Sally then transitioned to “private wrestling sessions” in the 1990s, where men would pay for private time with these brawny women, something women bodybuilders would often do for money.

As Lee Penman, a bodybuilding journalist explains in Killer Sally, these men were referred to as “schmoes,” who would “get off” on paying women to wrestle them.

“Other people use the word 'schmoe', I don’t use that word,” Sally says. “I made a lot of money off of these men. I will never degrade them.”

(L to R) Sally McNeil and Ray McNeil in
(L to R) Sally McNeil and Ray McNeil in "Killer Sally" Netflix)

'He was literally like the devil to me'

Under all these personal circumstances, the McNeil house started getting more tense, with Shantina describing her stepfather as “Dr Jekyll and Mr Hyde.”

Sally's son John recalls not only that Ray would abuse his mother, but would “spank” him and his sister, often while the other sibling watched.

“I remember how torturous it used to be for me as a kid to have to sit there and watch him abuse the crap out of my sister, and to know that I was next,” John says. “I really hated him. He was literally like the devil to me.”
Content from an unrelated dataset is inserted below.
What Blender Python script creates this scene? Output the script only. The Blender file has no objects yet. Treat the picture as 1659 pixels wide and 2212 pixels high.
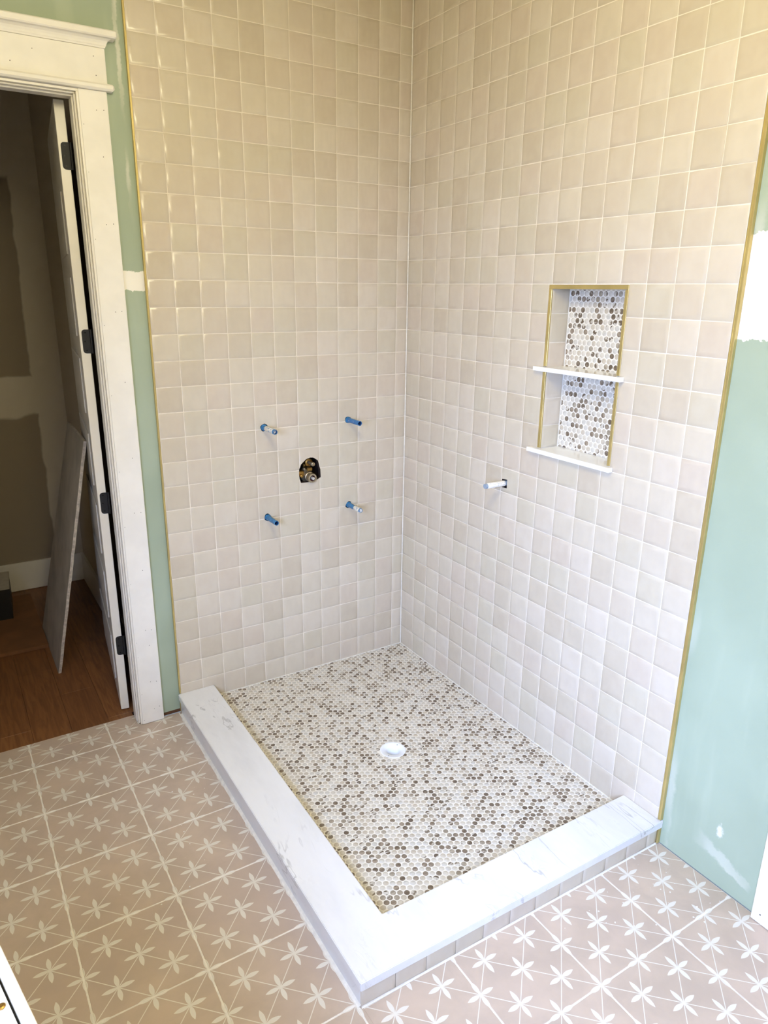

Sally also reveals in the docuseries that Ray raped her after other physical abuse and would say, “that means you forgive me.”

“I should have left but I was so broken, I was so broken I didn’t know I was broke,” Sally says.

But Killer Sally also documents Sally’s violent history, often linked to physical violence and threats against women Ray was believed to be to be cheating on her with throughout the years.

Most notably, in 1990 Sally was suspended from the National Physique Committee after attacking a woman allegedly having an affair with Ray.

Sally McNeil in
Sally McNeil in "Killer Sally" (Netflix)

The most painful part of 'Killer Sally'

The most gut wrenching moment in Killer Sally comes when we see footage of Sally speaking to her children, after they were all brought to the police station following the 1995 attack.

Sally tells John and Shantina that Ray “is in heaven now,” and breaks down crying, with her daughter instantly reaching over and hugging her mother.

Shantina then says, “he was a bad man though,” with John urging his mother to tell the police it was self-defence, just before the kids are taken away to children’s services.

To see these small children frantically trying to come up with reasons why their mother shouldn’t go to jail, after they heard their mother being choked by their stepfather, and the two gunshots that killed him, is painful to watch.

One statement that’s repeated in Killer Sally is that Sally, didn’t look like a victim. Daniel Goldstein’s perspective is that this is actually a case where people thought women couldn’t be violent, adding that he didn’t see “a great deal of remorse” from her and Sally didn’t present as the “fearful battered woman she claimed to be.”

“It was ‘steroid Back guy, the big Black guy that attacked his wife,’ so ‘he deserved what he got,’” Ray’s friend DJ says in Killer Sally, stressing that, that wasn’t the case.

A core question of Killer Sally is, was Sally’s ultimate fate impacted by the fact that she didn’t look like the mold of a feminine woman? Did her physique and the way she made money make her incapable of being a victim?

This case came at the time of the “angry woman” narrative prevalent in the media at the time, including Tonya Harding and Lorena Bobbitt, which all played into Sally's story. But the suggestion that Sally couldn't be a "battered woman" because she was seen as a physically strong woman, seems incredibly flawed, and speaks to our issues of bias and dated gender norms.